C’era una volta l’educazione, adesso non c’è più. Lo vediamo in ogni piccolo gesto della quotidianità e lo notiamo perché consapevoli di cosa sia l’educazione. C’erano una volta “grazie”, “per favore”, “scusa”: parole che se non dette, da bambini, ci sarebbero costate il sermone noiosissimo di mamma e papà. Parole che ricordavamo proprio per questo, non comprendendone appieno il valore.
Ma queste sono contemporaneamente le prime parole che si imparano da bambini e le prime che si dimenticano da adulti. Come se per ogni “grazie” detto da piccoli ne morisse uno detto da grandi. Come se non ci spettasse più, dall’alto del nostro vissuto, spesso più basso di quanto non si creda, dimostrare quella cortesia ormai comparata alla debolezza.
Dimentichiamo persino di insegnarlo, ai nostri allievi, ai nostri figli, ai nostri fratelli o sorelle minori. Dimentichiamo di donare l’arma più potente del mondo a chi ancora non sa cosa sia. Per questo ci troviamo davanti a una generazione di ineducati, non di maleducati.
Genitori assenti, spesso travolti da mille preoccupazioni, sono in grado di dedicare ai propri figli solo materialità, forme di compensazione della loro assenza. Ma quanto c’è della mamma, del papà, del nonno, quanto c’è dei propri maestri di vita in ogni “grazie” “per cortesia” o “mi dispiace” che pronunciamo? Dentro c’è il tempo, la dedizione, l’interesse, l’amore. C’è l’insegnamento dei valori più importanti della vita. C’è il rispetto delle regole dei giochi. C’è il rispetto per gli altri, tutti gli altri. C’è l’esempio di un approccio al mondo.
È la migliore eredità che un genitore possa lasciare a un figlio: l’educazione della coscienza, affinché sappia distinguere cosa è giusto da cosa è sbagliato; l’educazione caratteriale, affinché sappia affievolire i difetti e godere dei suoi pregi, affrontando le situazioni e superando gli ostacoli come si deve, senza prevaricare scorrettamente su nessuno; l‘educazione del cuore, affinché apprezzi i valori e li riconosca come fondamentali nella propria vita.
Questi sono i tasselli che un genitore deve inserire nella crescita e nella formazione del proprio bambino.
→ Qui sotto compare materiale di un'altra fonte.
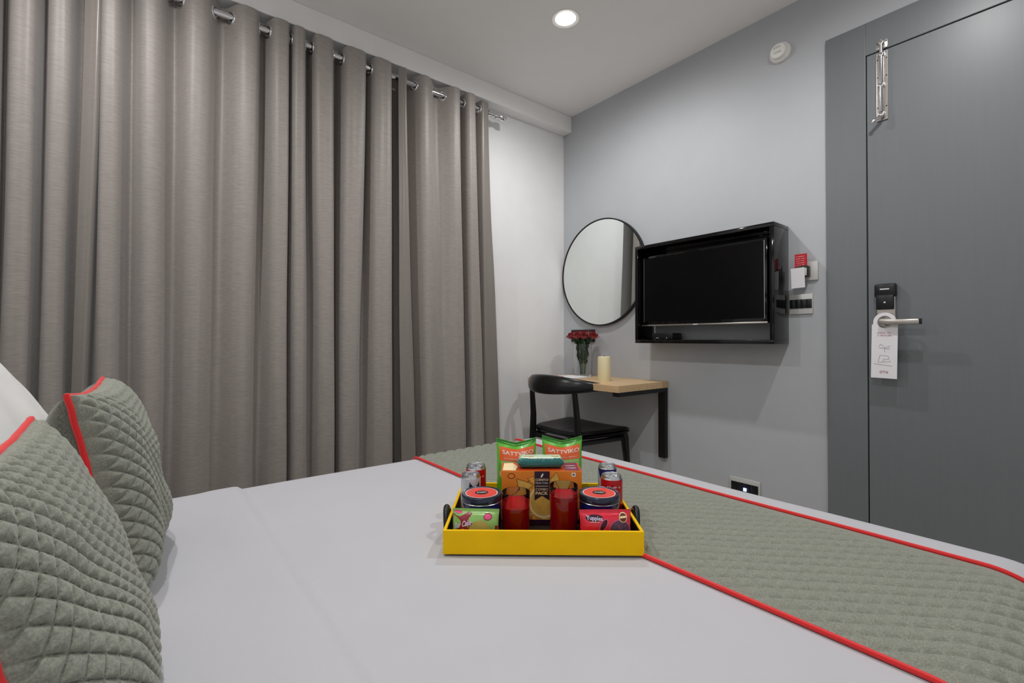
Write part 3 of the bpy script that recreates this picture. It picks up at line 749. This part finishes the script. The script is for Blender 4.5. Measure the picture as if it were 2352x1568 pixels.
for i, (lat, dep, rz, tl, lab) in enumerate([(.0112, 1.126, 4, -4, 'green and orange chips packet standing behind the orange box, left one'), (.1210, 1.128, -3, -3, 'green and orange chips packet standing behind the orange box, right one')]):
    hgt = .164+.005*i
    r, S = pouch('chips_packet', lat, dep, .094, hgt, .036, tl, lab, 'chips packet', M_green, rz=rz, group='chips packets on the tray', dent=.012, wavy=.0015)
    D = lambda o: (lambda x, y: S(x, y, -1, o))
    rect_decal(-.0465, .0465, hgt-.0095, hgt-.001, D(.0004), M_dkgreen, r, 'top_seal')
    rect_decal(-.041, .0415, hgt-.048, hgt-.0165, D(.0004), M_orange, r, 'printed_band')
    lettering('SATTVIKO', .0128, lambda x, y: S(x+.003, hgt-.0285+y, -1, .0009), M_whiteink, r, width=.074, bold=.012)
    squiggle(-.030, .034, hgt-.0420, .003, D(.0007), M_whiteink, r, 'printed_line', .00035, 3+i)
    rect_decal(-.038, .040, hgt-.072, hgt-.049, D(.0004), M_palegreen, r, 'printed_panel')
    decal(ell(-.022, hgt-.078, .020, .014), D(.0006), M_tan, r, 'printed_snack')
# ---- orange box
M_boxo = mat('orange_card', (240, 138, 42), .4, var=.10, scale=(14, 14, 9)); M_boxt = mat('deep_orange_card', (206, 74, 22), .45, var=.06)
M_purple = mat('dark_purple_print', (44, 14, 40), .4, var=.05); M_plum = mat('plum_print', (120, 48, 78), .45, var=.05); M_brown = mat('brown_print', (96, 44, 18), .5, var=.1)
M_dip = mat('dip_print', (226, 180, 84), .5, var=.12, scale=(80, 80, 80)); M_creamp = mat('cream_print', (248, 226, 178), .5, var=.03); M_nacho = mat('nacho_print', (236, 158, 60), .5, var=.25, scale=(160, 160, 160))
bw, bh, bd = .1765, .1170, .068
box = empty('snack_box', at(.0655, 1.064), ROT, 'orange nacho carton with dark purple label on the tray', 'box')
MB().box(-bw/2, bw/2, -bd/2, bd/2, 0, bh, .0008).build('carton', M_boxo, box, smooth=False)
F = lambda o: (lambda x, y: Vector((x, -bd/2-o, y))); TPF = lambda o: (lambda x, y: Vector((x, y, bh+o)))
rect_decal(-bw/2+.001, bw/2-.001, -bd/2+.001, bd/2-.001, TPF(.0003), M_boxt, box, 'top_print', 2, 2)
rect_decal(.052, .084, -bd/2+.002, bd/2-.002, TPF(.0006), M_plum, box, 'top_label', 2, 2)
lettering('nacho', .011, lambda x, y: Vector((.067+x, .006+y, bh+.001)), M_whiteink, box, width=.022, bold=.01)
lettering('crisps', .011, lambda x, y: Vector((.067+x, -.012+y, bh+.001)), M_whiteink, box, width=.022, bold=.01)
decal([(-.086, -.03), (-.058, -.032), (-.052, .0), (-.064, .03), (-.084, .028)], TPF(.0007), M_creamp, box, 'top_picture')
decal(ell(.004, .052, .060, .052, 40), F(.0003), M_brown, box, 'bowl_shadow')
decal(ell(.004, .053, .057, .050, 40), F(.0005), M_nacho, box, 'bowl_print')
for k, (cx, cy, r0, a) in enumerate([(-.040, .083, .022, .2), (-.050, .055, .020, 1.1), (.048, .078, .020, .5), (.055, .050, .018, 2.0), (-.030, .020, .016, .3), (.040, .022, .016, .9), (.006, .012, .015, .1), (-.020, .098, .012, .8), (.030, .100, .014, 1.4)]):
    tri = [(cx+r0*math.cos(a+2*PI*j/3), min(.114, max(.003, cy+r0*math.sin(a+2*PI*j/3)))) for j in range(3)]
    tr2 = [(cx+(x-cx)*1.1, min(.1155, max(.002, cy+(y-cy)*1.1))) for x, y in tri]
    decal(tr2, F(.0007), M_brown, box, 'nacho_outline'); decal(tri, F(.0009), M_nacho if k % 2 else M_dip, box, 'nacho_print')
decal(ell(.004, .050, .033, .036, 36), F(.0011), M_creamp, box, 'dip_bowl'); decal(ell(.004, .051, .029, .032, 36), F(.0013), M_dip, box, 'dip_print')
pts = [(-.016, bh-.0005), (-.016, .053), (.0005, .063), (.017, .053), (.017, bh-.0005)]
MB().prism(pts, F(.0002), F(.0016)).build('purple_label', M_purple, box, smooth=False)
lettering('CORNITOS', .0066, lambda x, y: F(.0019)(x, bh-.0190+y), M_creamp, box, width=.0285, bold=.012)
lettering('Nacho Crisps', .0055, lambda x, y: F(.0019)(x, bh-.0255+y), M_whiteink, box, width=.0275)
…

E da cosa può iniziare? Semplice, dall’esempio. In mille situazioni durante le complicate giornate da adulto, un genitore si troverà a mettere da parte quell’educazione di cui si dice praticante, per lottare per la sopravvivenza in un mondo che non fa più sconti a nessuno. Ma un bambino crede in qualcosa se vede i suoi genitori crederci fermamente ed insistere affinché ci creda anche lui. Un bambino ha fiducia nel bene se sua madre e suo padre combattono perché avvenga nelle piccole cose di ogni giorno.
Bisogna ripartire, dunque, dall’educazione dei genitori? Bisogna condurre una probatio diabolica circa la responsabilità di questa ineducazione generale? Perché siamo questo adesso: una società che si stupisce davanti all’arma più potente del mondo. Quella che potrebbe permettere qualunque cosa. Siamo una società che compara l’educazione alla debolezza e così la affronta, come una cosa di cui ormai si può fare a meno, perché tanto nel modo sbagliato si arriva prima.
E chi si chiede con quale coscienza vuole vivere, con quale vuole arrivare a destinazione, è una persona fortunata. È una persona educata, che conosce quelle parole che non usa nessuno e sa che sono le più magiche di tutte. Sa che lo rendono potente.